When Hurricane Isaac made landfall in southern Louisiana last week, the storm provided a rare break in one of the longest periods of hurricane inactivity in U.S. history. Seeking to deflect attention away from this comforting trend, global warming alarmists attempted a high-profile head fake, making public statements that the decline in recent hurricane activity masked an increase in strong, damaging hurricanes.
“The hurricanes that really matter, that cause damage, are increasing,” John Abraham, a mechanical engineer on the staff of little-known University of St. Thomas in St. Paul, Minnesota, told Discovery News.
Let’s go straight to the data to find out if major hurricanes are indeed increasing.
The National Hurricane Center (NHC) provides information on major U.S. hurricanes during the past 100-plus years. According to the NHC, 70 major hurricanes struck the United States in the 100 years between 1911 and 2010. That is an average of 7 major hurricane strikes per decade.

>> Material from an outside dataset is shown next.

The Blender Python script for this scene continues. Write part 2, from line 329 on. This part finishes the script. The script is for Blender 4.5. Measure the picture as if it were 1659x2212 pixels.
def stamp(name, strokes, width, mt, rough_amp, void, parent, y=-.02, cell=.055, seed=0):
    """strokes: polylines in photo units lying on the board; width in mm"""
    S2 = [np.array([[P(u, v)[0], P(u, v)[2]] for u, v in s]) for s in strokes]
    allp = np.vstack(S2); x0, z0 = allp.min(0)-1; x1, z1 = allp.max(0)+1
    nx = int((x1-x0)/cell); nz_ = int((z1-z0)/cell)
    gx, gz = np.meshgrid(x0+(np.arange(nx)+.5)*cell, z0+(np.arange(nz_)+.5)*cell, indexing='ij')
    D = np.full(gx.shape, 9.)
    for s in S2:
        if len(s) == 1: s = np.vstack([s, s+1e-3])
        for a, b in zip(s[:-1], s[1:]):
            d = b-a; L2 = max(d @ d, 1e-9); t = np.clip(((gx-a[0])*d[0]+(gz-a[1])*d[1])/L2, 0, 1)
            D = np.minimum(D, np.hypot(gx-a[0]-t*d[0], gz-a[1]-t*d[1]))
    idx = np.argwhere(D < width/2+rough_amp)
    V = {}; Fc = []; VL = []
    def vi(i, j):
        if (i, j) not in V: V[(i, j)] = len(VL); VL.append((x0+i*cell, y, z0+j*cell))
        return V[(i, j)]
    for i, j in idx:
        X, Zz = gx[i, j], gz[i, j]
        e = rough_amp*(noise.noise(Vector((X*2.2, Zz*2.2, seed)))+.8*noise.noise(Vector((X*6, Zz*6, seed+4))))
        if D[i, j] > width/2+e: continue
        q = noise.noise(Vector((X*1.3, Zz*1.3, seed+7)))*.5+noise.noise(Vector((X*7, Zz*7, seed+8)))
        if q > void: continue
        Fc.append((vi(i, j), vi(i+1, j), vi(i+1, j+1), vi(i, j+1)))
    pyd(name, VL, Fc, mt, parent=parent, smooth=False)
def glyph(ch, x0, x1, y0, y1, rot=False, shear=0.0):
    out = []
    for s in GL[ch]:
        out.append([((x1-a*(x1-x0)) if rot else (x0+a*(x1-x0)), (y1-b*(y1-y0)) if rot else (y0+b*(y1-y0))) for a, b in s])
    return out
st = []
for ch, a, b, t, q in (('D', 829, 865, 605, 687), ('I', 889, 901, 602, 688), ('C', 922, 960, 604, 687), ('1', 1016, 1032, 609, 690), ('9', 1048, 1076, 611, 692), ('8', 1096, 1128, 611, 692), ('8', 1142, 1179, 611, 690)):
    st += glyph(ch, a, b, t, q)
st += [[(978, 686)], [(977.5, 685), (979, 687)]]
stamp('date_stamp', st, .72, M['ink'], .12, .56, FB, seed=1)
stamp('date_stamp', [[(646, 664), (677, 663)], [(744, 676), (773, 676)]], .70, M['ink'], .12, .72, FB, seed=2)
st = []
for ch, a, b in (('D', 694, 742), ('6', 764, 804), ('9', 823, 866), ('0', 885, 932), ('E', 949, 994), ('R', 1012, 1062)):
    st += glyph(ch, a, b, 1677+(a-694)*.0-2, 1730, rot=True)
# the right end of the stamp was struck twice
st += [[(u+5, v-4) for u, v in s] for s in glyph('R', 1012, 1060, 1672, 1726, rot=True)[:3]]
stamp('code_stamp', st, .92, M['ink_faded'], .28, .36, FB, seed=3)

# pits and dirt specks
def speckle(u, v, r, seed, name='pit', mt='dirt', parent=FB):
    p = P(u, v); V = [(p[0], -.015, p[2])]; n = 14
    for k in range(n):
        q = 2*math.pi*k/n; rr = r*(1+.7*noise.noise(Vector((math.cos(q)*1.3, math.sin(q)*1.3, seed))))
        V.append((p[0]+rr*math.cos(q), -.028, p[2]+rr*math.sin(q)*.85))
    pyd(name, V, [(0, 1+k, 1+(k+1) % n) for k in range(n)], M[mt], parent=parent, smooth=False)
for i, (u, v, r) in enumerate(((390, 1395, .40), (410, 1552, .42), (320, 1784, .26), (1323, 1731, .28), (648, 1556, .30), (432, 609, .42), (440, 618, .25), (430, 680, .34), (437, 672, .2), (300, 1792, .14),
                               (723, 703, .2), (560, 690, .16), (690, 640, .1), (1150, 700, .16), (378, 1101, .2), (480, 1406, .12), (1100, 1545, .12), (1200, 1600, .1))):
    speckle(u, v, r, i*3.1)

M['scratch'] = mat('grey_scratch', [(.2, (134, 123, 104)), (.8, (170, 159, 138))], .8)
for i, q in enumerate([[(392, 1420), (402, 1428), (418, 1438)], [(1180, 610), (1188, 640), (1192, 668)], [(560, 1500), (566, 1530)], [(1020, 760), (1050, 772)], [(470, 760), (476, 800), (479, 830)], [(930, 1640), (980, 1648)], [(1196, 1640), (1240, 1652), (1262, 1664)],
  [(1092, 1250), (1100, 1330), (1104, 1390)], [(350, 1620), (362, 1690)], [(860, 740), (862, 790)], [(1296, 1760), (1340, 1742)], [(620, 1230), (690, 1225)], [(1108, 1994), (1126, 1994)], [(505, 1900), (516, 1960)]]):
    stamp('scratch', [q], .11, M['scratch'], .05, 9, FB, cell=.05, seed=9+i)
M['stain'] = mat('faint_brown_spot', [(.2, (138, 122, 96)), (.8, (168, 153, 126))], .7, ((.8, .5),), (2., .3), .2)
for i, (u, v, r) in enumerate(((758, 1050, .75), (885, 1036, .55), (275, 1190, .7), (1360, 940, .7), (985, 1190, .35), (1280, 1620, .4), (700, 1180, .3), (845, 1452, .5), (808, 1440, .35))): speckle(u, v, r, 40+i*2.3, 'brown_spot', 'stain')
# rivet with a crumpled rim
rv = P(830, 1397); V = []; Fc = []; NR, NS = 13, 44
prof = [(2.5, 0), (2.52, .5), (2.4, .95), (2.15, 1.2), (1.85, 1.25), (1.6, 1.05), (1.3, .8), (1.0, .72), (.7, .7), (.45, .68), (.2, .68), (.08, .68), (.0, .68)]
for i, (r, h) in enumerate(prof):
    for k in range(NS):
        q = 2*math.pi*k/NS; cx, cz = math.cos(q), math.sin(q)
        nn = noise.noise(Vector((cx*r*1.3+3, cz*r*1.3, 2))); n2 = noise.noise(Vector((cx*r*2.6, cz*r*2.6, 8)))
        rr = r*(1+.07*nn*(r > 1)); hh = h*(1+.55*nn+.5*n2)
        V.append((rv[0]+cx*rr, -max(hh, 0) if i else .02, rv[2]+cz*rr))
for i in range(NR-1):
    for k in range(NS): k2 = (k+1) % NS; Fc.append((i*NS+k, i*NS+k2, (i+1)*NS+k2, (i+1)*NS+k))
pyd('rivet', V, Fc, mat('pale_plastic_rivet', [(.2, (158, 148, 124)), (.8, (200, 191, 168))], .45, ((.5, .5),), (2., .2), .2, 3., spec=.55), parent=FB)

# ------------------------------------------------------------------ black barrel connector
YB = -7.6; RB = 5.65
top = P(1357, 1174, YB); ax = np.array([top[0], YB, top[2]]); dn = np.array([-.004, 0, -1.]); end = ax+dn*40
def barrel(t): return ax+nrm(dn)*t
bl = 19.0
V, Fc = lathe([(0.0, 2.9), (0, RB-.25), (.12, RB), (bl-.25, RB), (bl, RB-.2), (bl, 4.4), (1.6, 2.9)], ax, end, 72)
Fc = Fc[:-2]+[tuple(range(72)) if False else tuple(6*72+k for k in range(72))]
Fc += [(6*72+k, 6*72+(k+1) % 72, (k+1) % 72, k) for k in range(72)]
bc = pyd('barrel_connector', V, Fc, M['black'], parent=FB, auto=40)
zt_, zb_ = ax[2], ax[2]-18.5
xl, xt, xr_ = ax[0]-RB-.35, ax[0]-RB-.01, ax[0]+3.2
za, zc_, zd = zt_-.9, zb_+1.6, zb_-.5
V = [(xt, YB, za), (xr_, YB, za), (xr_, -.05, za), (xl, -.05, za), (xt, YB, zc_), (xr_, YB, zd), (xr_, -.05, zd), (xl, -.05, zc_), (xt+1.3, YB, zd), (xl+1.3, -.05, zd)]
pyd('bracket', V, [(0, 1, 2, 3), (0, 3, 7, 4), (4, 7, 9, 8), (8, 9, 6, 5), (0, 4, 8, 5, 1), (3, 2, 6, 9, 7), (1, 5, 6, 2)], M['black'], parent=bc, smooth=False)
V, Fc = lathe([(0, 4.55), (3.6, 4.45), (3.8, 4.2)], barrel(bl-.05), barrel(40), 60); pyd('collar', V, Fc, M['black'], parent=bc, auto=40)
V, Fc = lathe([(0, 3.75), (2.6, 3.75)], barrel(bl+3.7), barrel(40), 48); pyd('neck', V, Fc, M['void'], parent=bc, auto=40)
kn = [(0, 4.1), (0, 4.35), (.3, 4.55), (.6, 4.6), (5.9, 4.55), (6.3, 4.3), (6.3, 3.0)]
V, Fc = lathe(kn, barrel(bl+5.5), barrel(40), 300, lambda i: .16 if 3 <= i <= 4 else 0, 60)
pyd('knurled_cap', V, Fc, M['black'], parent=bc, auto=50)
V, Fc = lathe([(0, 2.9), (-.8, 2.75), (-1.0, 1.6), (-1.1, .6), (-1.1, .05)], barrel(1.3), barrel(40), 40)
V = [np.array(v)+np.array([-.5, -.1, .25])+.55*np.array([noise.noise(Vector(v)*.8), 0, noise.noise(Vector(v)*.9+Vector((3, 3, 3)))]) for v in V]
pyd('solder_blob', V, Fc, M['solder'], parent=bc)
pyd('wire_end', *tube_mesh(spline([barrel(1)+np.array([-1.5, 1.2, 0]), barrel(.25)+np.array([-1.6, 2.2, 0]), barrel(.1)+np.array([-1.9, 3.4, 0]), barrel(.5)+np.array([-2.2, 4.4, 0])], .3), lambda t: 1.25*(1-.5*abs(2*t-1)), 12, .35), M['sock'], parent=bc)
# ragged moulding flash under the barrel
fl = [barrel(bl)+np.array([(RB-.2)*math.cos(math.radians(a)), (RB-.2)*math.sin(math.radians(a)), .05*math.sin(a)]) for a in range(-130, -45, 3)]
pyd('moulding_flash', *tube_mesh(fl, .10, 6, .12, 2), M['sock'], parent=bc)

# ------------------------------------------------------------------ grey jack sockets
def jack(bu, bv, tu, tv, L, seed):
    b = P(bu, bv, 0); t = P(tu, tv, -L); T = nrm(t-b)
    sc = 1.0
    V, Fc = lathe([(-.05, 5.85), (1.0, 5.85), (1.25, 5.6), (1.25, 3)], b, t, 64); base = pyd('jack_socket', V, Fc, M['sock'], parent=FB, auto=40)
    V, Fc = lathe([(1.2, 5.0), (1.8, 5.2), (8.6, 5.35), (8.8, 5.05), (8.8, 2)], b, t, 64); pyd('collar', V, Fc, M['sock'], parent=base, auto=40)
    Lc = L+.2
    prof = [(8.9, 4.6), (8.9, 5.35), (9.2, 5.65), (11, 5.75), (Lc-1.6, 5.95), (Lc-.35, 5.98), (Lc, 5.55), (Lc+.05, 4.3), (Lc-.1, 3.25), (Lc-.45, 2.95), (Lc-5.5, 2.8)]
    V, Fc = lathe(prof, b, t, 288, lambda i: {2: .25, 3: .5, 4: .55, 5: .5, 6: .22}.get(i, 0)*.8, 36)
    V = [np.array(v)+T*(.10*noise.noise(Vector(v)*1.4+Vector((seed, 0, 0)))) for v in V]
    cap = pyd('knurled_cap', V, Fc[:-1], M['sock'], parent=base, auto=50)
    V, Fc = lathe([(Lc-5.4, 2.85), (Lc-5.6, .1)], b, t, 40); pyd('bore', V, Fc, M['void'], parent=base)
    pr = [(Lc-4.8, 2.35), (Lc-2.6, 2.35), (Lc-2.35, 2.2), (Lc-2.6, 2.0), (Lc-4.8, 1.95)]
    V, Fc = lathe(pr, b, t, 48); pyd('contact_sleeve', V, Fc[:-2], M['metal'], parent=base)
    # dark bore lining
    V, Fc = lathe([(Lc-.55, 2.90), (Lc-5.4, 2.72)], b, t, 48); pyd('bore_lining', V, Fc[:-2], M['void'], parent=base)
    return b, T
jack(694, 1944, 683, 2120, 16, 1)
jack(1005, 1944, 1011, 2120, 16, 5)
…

According to the NHC data, not a single decade during the past 50 years saw an above-average number of major hurricanes.
During the past 5 decades, an average of 5.6 major hurricanes struck the United States. During the preceding 5 decades, and average of 8.4 major hurricanes struck the United States.
“The hurricanes that really matter, that cause damage” are not increasing. Hard, objective data show exactly the opposite. Indeed, during the past 4 decades, the time period during which global warming alarmists claim human-induced global warming accelerated rapidly and became incontrovertible, the fewest number of major hurricanes struck during any 40-year period since at least the 1800s.